== What to do ==
Filter the records below down to lines containing "high".

Dataset items

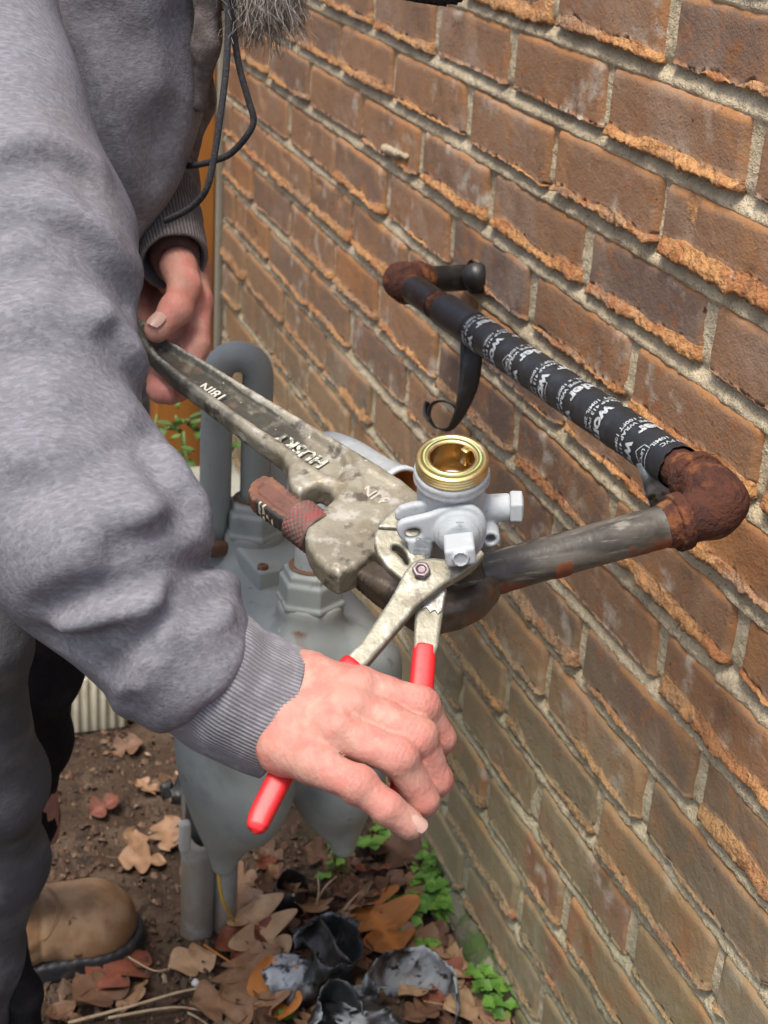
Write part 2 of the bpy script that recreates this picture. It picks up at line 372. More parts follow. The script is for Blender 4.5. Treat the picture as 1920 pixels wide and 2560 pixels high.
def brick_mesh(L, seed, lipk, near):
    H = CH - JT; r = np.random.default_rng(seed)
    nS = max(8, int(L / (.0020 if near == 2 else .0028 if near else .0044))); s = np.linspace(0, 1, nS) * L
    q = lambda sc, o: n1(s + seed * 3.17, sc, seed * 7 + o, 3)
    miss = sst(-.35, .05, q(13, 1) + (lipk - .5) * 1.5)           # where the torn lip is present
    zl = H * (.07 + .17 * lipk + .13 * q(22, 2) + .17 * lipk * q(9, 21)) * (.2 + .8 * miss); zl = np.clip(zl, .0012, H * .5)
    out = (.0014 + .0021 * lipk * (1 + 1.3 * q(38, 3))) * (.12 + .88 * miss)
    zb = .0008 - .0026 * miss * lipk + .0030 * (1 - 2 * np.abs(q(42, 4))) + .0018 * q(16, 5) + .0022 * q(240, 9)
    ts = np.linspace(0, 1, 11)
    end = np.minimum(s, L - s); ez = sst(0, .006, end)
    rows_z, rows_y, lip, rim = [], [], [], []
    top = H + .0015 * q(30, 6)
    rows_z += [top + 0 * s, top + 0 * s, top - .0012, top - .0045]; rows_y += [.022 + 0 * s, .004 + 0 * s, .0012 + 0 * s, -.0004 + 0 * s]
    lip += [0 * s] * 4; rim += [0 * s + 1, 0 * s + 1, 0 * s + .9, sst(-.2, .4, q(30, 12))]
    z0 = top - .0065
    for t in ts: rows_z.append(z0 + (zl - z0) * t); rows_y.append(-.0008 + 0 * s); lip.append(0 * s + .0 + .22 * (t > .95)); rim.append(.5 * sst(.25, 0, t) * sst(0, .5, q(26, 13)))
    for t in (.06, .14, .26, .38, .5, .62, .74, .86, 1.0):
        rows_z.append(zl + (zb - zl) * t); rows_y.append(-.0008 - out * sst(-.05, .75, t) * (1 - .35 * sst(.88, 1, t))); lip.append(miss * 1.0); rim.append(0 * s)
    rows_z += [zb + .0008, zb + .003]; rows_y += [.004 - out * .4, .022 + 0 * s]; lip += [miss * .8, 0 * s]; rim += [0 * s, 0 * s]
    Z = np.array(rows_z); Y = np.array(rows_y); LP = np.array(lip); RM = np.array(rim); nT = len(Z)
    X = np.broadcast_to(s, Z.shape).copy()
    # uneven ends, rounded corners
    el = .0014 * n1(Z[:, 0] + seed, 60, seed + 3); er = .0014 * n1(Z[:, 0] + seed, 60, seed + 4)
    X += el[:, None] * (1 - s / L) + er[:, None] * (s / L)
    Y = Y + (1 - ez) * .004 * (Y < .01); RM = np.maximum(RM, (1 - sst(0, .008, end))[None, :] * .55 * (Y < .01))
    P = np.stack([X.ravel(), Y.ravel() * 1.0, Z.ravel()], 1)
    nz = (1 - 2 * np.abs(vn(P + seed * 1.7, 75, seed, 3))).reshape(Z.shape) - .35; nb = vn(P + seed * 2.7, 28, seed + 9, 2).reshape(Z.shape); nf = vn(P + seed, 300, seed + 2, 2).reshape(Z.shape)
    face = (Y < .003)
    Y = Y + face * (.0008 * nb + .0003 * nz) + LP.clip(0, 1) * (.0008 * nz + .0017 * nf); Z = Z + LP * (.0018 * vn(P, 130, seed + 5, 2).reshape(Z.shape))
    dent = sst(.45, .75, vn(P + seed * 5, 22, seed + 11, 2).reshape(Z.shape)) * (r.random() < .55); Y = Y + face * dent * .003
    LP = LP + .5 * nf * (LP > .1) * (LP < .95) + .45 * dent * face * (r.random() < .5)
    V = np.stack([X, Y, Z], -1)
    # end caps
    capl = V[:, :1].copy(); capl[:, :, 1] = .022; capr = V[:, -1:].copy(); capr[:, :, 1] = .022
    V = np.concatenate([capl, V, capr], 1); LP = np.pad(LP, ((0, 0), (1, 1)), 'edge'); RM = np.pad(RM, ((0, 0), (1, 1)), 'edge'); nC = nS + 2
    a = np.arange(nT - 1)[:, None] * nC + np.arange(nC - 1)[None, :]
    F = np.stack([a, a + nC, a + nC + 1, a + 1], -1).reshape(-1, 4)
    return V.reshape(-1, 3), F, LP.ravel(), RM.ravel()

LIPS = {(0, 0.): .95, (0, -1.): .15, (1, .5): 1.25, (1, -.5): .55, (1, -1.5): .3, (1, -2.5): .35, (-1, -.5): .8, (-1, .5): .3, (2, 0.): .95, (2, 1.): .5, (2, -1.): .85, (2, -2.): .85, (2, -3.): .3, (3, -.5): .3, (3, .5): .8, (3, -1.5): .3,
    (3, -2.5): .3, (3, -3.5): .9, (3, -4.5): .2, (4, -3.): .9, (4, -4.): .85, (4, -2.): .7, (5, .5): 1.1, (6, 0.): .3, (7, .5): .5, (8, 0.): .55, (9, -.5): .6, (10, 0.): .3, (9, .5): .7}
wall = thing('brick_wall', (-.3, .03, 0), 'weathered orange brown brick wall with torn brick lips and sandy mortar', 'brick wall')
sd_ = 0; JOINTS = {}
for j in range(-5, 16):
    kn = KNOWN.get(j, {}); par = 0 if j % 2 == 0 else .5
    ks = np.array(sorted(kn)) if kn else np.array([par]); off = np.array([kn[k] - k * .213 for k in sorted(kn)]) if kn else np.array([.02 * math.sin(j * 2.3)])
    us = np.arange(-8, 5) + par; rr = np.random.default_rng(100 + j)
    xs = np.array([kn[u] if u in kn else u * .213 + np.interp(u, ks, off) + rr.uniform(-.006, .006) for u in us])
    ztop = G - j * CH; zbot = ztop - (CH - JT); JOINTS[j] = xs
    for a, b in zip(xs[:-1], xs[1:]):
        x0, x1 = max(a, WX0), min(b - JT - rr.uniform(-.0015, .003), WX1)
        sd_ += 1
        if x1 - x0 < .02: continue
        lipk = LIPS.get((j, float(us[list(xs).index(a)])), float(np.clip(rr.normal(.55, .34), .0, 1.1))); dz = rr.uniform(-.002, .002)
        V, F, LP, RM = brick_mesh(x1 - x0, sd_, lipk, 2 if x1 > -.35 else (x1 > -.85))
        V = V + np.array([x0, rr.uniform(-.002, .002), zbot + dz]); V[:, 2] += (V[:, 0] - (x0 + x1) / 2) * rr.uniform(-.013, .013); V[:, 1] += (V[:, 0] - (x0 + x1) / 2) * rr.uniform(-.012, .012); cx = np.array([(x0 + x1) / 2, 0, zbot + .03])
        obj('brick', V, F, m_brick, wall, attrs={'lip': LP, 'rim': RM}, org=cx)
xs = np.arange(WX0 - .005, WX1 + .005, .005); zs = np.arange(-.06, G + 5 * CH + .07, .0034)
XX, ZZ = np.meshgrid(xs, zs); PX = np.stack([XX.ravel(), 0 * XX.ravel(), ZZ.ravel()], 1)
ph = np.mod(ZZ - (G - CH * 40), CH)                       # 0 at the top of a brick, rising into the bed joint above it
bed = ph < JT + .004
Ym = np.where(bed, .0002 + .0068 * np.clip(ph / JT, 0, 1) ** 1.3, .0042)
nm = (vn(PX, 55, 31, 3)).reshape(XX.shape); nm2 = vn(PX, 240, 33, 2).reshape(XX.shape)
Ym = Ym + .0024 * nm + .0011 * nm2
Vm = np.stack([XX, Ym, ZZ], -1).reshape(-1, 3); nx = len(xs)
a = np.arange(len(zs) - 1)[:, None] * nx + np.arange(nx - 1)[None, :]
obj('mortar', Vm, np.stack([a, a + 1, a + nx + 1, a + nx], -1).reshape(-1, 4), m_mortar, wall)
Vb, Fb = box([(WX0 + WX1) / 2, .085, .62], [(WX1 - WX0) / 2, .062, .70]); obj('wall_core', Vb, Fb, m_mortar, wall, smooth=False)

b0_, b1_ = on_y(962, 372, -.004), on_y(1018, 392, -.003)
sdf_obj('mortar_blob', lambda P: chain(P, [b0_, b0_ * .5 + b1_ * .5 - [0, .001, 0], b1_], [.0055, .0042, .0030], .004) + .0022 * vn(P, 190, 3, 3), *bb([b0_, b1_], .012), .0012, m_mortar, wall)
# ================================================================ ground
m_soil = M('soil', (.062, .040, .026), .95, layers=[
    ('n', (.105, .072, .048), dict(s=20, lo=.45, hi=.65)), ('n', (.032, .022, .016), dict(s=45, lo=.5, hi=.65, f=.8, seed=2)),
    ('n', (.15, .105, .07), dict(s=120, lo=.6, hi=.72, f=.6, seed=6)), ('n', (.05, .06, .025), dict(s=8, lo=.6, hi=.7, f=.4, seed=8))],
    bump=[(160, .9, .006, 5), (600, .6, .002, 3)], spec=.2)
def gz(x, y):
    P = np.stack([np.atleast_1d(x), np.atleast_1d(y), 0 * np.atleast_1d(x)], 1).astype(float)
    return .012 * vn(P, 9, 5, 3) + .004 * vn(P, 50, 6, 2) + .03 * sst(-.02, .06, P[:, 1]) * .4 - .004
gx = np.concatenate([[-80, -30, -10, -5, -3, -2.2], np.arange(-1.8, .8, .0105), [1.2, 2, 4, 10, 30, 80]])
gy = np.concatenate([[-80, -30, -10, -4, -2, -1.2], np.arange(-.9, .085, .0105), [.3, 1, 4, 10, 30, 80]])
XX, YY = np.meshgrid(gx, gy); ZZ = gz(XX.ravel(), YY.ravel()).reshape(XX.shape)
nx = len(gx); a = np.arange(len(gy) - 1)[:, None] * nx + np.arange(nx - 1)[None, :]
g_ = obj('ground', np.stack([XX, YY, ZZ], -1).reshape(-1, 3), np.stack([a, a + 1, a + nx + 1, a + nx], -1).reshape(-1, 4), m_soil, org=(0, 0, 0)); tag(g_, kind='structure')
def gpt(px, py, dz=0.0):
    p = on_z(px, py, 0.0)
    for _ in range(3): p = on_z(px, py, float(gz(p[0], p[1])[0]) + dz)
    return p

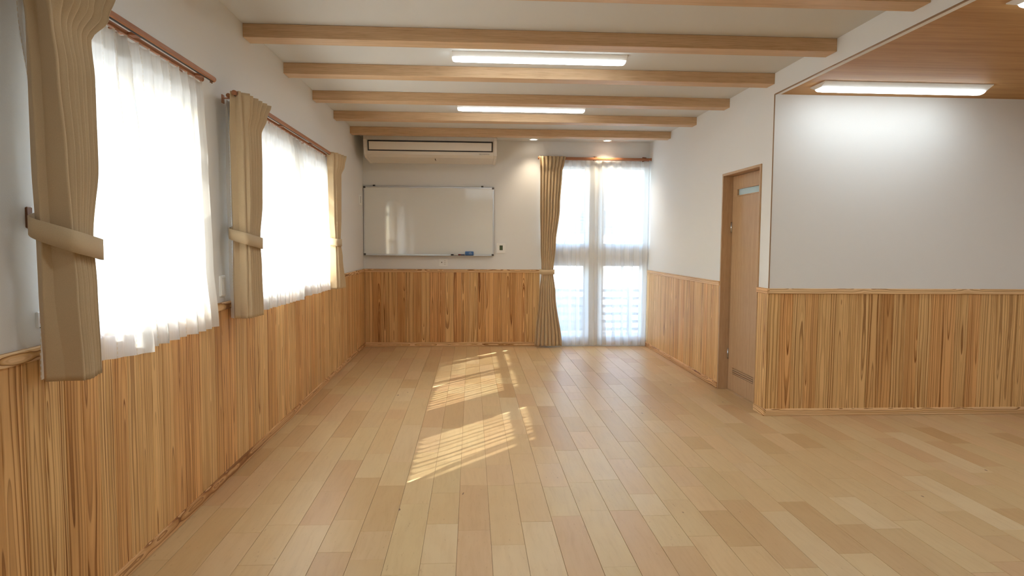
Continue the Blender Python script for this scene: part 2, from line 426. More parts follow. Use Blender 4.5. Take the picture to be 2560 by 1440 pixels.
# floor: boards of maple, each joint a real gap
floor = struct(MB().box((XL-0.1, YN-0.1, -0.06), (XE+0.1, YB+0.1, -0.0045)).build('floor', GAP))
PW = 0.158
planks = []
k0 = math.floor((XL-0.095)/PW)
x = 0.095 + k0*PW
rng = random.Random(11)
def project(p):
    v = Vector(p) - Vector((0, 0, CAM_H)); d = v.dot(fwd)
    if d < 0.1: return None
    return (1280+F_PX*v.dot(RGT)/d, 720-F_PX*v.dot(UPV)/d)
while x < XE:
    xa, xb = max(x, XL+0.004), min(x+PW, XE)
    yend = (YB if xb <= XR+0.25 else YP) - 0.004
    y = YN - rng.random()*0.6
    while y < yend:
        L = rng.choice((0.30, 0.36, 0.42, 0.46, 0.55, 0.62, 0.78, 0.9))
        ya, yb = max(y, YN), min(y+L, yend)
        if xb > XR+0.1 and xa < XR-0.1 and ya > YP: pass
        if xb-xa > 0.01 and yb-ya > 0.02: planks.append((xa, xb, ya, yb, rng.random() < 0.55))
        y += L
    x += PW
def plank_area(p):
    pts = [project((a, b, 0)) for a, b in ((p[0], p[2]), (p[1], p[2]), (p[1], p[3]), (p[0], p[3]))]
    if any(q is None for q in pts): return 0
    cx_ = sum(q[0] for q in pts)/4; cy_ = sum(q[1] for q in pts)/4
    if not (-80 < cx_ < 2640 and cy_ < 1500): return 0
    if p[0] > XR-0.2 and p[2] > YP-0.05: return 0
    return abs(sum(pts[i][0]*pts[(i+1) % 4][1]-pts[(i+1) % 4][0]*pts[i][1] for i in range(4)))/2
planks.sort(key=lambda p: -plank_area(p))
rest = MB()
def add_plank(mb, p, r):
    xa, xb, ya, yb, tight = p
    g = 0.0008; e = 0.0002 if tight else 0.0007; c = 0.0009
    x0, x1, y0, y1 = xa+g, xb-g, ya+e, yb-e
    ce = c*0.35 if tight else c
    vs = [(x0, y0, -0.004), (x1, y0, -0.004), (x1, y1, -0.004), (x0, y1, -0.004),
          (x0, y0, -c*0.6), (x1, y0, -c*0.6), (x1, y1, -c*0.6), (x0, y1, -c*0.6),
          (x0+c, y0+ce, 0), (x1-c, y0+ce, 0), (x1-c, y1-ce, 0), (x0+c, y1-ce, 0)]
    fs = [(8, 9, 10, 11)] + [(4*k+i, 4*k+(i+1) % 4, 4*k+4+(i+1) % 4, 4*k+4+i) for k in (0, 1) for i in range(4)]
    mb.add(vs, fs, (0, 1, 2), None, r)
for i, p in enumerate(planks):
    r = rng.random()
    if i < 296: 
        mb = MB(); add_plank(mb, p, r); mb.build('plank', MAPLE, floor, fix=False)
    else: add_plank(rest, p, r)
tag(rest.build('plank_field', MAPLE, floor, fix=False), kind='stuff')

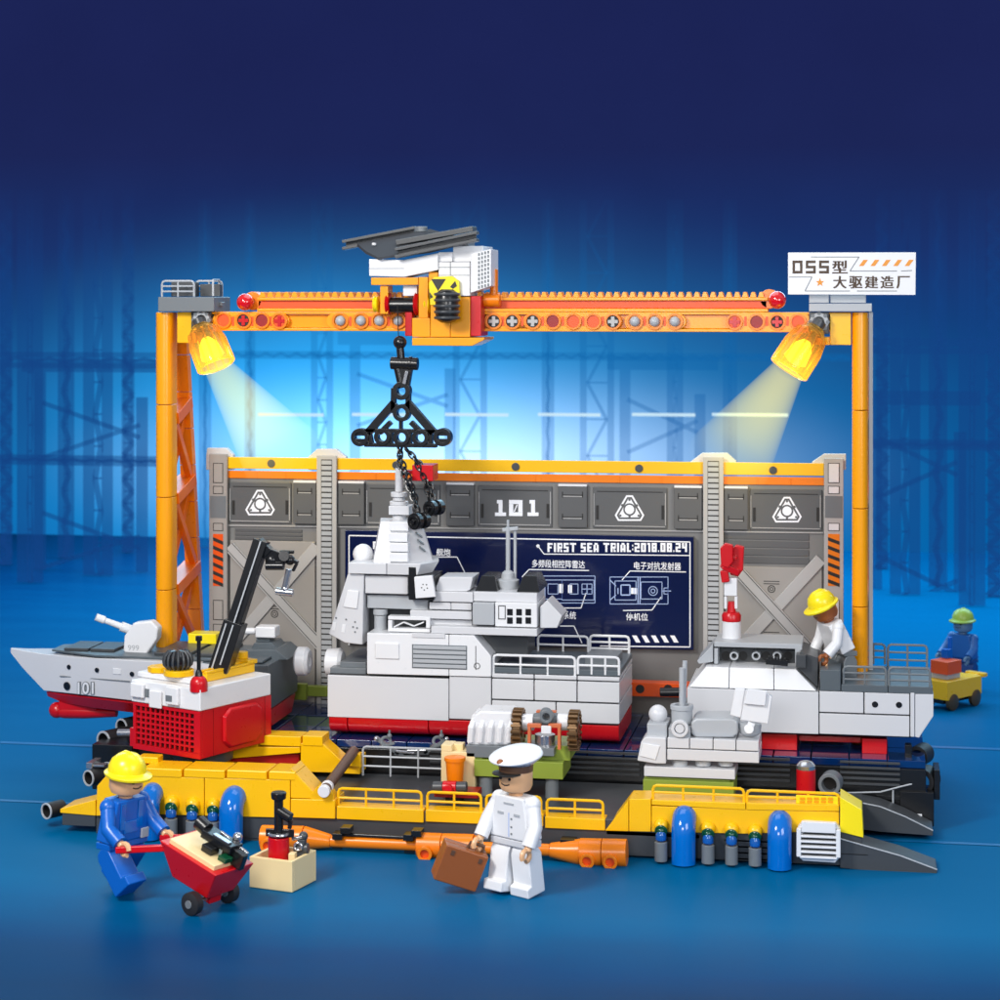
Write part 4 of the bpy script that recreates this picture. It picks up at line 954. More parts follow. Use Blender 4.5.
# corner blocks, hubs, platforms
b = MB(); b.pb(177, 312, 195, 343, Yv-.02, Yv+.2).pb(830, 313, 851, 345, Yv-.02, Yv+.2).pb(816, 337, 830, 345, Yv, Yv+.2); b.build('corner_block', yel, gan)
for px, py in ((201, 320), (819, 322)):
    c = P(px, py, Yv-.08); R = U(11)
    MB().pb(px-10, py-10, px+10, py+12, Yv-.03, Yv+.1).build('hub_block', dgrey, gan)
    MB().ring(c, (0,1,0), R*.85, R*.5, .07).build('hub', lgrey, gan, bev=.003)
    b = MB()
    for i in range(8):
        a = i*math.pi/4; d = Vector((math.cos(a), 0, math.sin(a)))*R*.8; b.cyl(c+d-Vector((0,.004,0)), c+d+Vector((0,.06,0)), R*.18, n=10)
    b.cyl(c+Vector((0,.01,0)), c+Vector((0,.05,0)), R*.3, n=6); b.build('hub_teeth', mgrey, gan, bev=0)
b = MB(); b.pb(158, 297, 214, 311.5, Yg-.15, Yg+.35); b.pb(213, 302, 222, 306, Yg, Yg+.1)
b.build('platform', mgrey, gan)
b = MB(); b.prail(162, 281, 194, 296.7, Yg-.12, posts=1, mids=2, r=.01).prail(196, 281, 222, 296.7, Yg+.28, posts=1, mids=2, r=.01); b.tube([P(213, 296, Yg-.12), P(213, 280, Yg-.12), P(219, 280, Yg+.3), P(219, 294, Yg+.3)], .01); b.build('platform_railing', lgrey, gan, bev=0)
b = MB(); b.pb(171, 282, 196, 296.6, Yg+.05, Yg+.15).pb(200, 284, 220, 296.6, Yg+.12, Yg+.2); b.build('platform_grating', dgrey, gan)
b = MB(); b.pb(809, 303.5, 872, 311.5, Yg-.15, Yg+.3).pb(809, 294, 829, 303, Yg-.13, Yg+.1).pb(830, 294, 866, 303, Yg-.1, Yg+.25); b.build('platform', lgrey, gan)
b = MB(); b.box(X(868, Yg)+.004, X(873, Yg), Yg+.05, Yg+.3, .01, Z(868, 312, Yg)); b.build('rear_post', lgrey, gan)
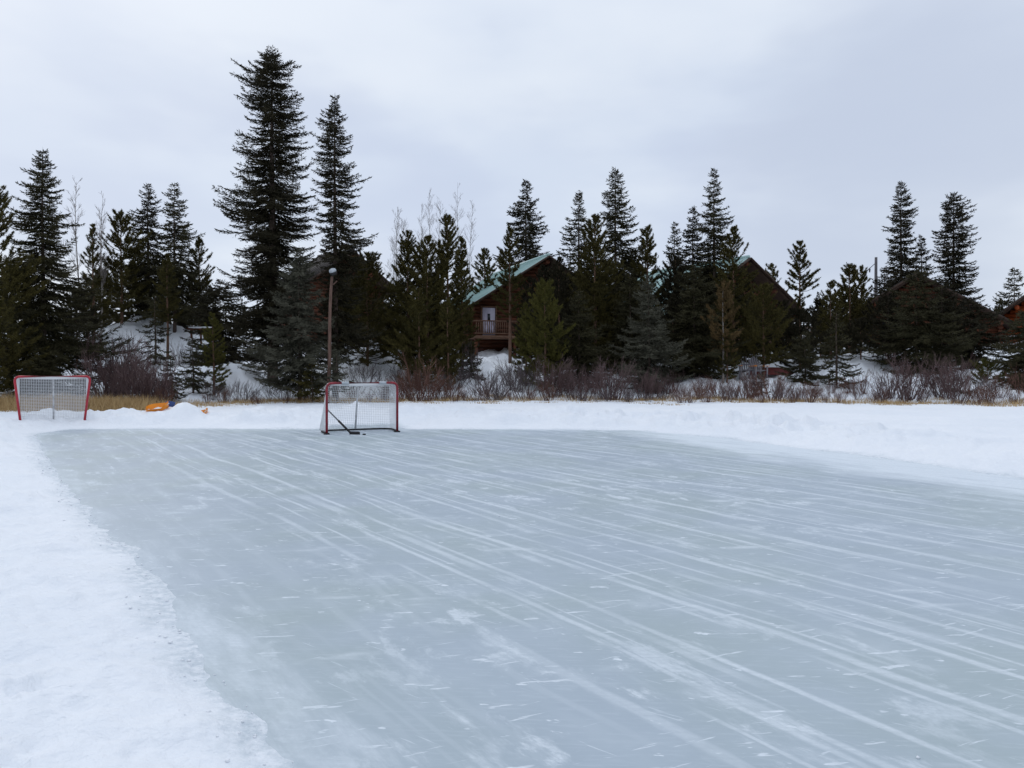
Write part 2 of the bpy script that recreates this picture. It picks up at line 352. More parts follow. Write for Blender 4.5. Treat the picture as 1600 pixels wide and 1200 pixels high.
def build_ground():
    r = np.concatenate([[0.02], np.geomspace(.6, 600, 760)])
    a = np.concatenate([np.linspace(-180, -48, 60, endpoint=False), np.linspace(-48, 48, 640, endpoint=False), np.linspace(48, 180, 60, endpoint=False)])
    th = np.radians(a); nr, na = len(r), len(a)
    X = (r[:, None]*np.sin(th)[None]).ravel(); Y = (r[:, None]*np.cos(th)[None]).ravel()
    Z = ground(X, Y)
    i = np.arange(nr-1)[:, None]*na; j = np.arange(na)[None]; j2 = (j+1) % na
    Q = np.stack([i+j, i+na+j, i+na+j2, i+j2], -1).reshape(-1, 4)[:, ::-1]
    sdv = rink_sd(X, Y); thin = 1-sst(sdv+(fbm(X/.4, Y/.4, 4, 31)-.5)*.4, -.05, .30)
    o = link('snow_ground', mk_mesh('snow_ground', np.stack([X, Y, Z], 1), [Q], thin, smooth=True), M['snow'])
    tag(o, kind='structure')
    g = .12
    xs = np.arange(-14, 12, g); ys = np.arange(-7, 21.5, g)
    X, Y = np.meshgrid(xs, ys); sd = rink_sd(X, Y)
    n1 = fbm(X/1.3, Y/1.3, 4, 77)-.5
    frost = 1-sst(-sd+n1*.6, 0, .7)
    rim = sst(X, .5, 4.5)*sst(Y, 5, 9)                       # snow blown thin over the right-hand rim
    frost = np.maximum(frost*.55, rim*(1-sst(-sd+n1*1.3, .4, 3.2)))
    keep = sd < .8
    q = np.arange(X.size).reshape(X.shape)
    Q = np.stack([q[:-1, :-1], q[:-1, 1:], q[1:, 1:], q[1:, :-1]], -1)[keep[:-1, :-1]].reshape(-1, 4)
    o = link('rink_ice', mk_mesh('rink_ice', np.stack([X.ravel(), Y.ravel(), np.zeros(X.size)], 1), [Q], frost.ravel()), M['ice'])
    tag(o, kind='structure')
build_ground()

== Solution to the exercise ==
Write part 2 of the bpy script that recreates this picture. It picks up at line 372. More parts follow. The script is for Blender 4.5. Treat the picture as 1920 pixels wide and 2560 pixels high.
Write part 2 of the bpy script that recreates this picture. It picks up at line 352. More parts follow. Write for Blender 4.5. Treat the picture as 1600 pixels wide and 1200 pixels high.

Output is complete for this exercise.